2011年の東日本大震災の津波で太鼓や衣装などが流されてしまい、5年間の活動休止ののちに復活を遂げた。幕を大きく振る姿にはとても迫力が感じられた。
◎山田境田虎舞
その次は、虎が5匹も登場する「山田境田虎舞」の演舞!虎の威を借りて海難をもたらす風を鎮め、海上安全、大漁満作、家内安全などを祈願する意味が込められている。

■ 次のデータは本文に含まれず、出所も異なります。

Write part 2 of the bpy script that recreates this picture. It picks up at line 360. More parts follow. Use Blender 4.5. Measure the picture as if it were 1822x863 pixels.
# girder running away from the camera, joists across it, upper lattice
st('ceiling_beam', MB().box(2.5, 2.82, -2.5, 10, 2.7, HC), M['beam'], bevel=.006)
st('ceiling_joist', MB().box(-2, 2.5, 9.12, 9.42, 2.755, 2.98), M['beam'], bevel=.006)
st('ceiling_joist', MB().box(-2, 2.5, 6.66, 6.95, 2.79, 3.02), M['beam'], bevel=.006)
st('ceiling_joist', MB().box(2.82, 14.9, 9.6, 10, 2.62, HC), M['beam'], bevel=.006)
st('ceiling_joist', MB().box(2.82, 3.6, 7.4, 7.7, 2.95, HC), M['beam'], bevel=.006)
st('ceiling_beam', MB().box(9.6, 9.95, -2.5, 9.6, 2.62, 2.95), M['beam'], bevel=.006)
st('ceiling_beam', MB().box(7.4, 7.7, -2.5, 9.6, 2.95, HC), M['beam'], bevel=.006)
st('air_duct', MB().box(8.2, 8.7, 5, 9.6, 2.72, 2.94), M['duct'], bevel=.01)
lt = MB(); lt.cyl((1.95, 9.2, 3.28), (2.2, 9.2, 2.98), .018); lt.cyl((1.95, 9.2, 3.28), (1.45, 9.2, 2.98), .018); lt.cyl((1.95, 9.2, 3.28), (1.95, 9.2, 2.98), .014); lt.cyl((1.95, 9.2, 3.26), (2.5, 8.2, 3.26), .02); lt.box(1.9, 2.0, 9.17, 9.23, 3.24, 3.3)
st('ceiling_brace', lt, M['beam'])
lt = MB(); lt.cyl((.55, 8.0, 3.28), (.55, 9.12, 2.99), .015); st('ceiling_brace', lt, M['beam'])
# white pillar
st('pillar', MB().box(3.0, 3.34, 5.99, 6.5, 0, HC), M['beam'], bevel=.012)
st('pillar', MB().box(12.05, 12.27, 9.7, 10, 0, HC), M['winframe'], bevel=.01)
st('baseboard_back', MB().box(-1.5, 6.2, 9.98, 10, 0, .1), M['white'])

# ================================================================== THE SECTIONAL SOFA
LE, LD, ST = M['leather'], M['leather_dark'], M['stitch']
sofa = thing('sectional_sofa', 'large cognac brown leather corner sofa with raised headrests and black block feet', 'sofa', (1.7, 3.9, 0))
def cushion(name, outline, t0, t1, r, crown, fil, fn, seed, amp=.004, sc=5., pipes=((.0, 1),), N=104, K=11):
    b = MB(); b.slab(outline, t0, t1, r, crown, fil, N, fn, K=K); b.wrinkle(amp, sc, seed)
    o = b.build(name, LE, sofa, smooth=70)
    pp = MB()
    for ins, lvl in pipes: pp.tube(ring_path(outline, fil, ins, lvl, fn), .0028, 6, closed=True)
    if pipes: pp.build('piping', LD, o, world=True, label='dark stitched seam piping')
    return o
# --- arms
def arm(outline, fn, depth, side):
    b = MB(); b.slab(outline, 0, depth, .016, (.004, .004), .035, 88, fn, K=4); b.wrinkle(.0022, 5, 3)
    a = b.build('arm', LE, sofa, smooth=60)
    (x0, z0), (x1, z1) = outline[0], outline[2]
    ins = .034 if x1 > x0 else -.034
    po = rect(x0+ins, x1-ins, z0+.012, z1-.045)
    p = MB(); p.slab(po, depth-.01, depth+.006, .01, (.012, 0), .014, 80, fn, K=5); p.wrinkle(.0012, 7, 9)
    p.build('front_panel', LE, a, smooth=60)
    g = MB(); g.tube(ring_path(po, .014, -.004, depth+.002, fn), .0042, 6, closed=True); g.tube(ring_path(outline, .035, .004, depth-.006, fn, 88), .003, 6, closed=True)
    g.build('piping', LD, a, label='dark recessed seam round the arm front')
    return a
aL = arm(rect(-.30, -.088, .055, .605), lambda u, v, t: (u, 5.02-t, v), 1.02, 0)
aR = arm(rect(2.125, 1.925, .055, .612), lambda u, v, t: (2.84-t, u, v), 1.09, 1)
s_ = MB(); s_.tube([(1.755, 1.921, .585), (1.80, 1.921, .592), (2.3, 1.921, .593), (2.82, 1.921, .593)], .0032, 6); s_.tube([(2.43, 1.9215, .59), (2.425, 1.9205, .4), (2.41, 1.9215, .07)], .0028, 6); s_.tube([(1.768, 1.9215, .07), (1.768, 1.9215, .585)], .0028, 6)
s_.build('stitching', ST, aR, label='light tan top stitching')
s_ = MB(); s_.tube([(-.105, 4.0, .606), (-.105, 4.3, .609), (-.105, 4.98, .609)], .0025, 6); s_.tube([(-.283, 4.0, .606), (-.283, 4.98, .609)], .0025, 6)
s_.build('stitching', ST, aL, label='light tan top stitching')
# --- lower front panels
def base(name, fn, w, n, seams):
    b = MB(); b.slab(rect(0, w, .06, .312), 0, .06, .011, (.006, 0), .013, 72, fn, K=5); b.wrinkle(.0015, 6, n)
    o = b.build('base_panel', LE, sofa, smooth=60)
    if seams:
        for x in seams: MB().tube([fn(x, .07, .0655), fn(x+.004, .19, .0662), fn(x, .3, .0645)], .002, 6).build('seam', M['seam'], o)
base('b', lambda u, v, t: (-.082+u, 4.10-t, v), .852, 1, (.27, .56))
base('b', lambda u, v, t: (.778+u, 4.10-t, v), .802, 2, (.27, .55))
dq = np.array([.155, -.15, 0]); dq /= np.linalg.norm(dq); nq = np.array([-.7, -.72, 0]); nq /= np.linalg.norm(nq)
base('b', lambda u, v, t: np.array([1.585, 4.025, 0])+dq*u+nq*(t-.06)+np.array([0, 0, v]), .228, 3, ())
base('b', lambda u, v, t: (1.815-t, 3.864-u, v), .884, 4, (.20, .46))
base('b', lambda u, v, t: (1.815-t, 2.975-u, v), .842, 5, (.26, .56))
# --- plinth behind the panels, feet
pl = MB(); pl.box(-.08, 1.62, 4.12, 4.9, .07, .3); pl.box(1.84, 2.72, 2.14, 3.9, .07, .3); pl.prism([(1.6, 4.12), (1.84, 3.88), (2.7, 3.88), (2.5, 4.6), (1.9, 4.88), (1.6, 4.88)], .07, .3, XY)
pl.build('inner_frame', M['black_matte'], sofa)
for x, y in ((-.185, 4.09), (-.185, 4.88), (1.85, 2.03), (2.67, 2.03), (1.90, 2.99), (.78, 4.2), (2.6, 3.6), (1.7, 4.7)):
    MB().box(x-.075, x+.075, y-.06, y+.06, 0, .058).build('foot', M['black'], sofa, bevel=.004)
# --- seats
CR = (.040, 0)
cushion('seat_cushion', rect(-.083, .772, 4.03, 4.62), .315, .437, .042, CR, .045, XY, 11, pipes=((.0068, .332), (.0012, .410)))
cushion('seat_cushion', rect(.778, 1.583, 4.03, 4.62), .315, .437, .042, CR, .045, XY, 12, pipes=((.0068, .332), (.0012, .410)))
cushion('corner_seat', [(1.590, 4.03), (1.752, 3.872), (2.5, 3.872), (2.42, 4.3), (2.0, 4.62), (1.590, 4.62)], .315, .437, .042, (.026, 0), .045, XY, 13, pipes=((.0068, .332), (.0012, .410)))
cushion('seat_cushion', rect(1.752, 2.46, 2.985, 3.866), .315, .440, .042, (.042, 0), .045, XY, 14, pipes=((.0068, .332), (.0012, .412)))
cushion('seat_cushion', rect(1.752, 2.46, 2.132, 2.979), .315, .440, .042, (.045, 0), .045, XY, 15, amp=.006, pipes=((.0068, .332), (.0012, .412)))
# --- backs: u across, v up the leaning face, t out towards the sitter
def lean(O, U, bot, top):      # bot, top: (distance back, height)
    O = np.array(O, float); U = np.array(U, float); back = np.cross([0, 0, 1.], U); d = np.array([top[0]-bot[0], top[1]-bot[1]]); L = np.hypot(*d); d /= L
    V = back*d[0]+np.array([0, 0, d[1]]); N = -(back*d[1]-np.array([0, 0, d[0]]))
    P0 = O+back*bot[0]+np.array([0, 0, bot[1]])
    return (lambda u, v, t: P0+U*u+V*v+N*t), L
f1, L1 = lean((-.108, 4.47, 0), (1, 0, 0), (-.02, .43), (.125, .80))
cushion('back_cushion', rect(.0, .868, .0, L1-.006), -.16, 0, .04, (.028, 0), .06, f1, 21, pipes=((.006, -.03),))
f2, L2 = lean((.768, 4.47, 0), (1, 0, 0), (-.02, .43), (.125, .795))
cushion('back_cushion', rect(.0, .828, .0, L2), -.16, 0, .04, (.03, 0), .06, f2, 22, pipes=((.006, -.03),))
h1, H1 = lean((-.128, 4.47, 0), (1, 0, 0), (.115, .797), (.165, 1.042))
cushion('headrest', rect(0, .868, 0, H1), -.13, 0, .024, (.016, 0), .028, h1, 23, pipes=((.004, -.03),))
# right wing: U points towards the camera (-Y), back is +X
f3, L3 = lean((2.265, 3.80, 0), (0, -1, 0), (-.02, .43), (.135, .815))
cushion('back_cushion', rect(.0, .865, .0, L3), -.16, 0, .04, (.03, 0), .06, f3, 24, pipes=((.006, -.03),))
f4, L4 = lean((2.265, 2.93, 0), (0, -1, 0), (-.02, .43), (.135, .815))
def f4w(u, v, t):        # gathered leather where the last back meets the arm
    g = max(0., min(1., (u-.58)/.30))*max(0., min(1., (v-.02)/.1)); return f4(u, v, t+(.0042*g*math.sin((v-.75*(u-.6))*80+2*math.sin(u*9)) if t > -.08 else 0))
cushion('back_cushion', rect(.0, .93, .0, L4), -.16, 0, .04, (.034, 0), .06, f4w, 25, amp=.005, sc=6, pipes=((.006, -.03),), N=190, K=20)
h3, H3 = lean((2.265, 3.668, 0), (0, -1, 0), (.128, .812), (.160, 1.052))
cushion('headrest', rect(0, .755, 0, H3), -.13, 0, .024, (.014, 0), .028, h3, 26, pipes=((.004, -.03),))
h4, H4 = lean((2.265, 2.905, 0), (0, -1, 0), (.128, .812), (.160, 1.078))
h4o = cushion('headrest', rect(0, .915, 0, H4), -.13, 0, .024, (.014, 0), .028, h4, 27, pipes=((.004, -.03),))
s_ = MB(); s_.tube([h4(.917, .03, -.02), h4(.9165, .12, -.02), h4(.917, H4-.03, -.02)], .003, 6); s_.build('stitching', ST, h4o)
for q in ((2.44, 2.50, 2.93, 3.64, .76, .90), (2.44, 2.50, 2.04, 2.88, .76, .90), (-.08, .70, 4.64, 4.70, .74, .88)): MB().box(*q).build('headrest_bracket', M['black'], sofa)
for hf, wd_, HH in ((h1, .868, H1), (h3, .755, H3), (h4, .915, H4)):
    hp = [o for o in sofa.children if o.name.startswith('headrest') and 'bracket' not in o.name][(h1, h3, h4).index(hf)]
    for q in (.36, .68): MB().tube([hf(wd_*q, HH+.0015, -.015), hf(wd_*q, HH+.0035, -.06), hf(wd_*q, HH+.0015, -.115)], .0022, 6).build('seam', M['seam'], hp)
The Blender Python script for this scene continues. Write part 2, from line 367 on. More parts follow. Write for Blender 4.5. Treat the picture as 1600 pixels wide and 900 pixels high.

虎が一体ずつ登場し、徐々に激しさを増す演技は圧巻だった。笹を咥えた虎が背伸びをして会場を歩き回る姿にはとても迫力が感じられた。
◎根井沢剣舞
その後は、剣を片手に軽やかに舞う「根井沢剣舞」を実施。1583年に津軽石の払川城主・一戸行重が討たれた際に多くの戦死者が出て、その弔いのために始まったと伝わる。
衣装には可愛らしい羽のようなものを身につけている一方で、身が引き締まるような出で立ちが印象的だった。
◎津軽石さんさ踊り
最後に行われたのが、頭上の大きな花が特徴的な「津軽石さんさ踊り」。盛岡の三ツ石で始まった盆踊りを、馬で陸海を結ぶ「五十集衆(いさばしゅう)」と呼ばれた集団が、交易路を通じて伝えたのが始まりだ。
大人も子供も華やかに、軽やかに楽しく踊っている姿はとても印象的だった。
郷土芸能祭が地域の中で果たす役割とは?
終了後に、郷土芸能祭の狙いについて、津軽石郷土芸能協議会の舘下光利さんにお話を伺うことができた。「核家族化や人口減少によって、民俗芸能の世代間格差が生まれつつある。地域で芸能を伝えていくような機会を設けなくてはいけない」と感じたことをきっかけに5年前、協議会を設立され津軽石郷土芸能祭が立ち上がったようだ。
また、宮古市という単位で郷土芸能祭も実施してきたものの全ての団体が出場できるわけではないという背景もあった。津軽石は、洪水・津波などの災害に幾度となく襲われ、そのたびに住民は立ち上がり、民俗芸能を心の拠り所として、団結と絆のもとに復興してきた。先人たちの想いを繋いで行くということから、地域単位でも実施していく必要を感じたという。
芸能祭を通じて、岩手の郷土芸能を体感!
岩手県内ではこの津軽石郷土芸能祭のような地域単位で郷土芸能を披露する機会が数多く存在する。毎年11月から12月上旬の時期に多く開催されるので、SNSやウェブサイトなどを通じて、開催動向をぜひご確認いただきたい。
郷土芸能祭は開催する側にとっては地域の多世代交流の意味合いが強いが、観る側にとってはその地域の郷土芸能を一気に観ることができ、しかも観客も大勢いるので、気軽な気持ちで観に行けるという良さがある。地域の内側と外側の交流の場にもなり、地域にどんどん活気が生まれていく。そのような役割が郷土芸能祭にはあると言えるだろう。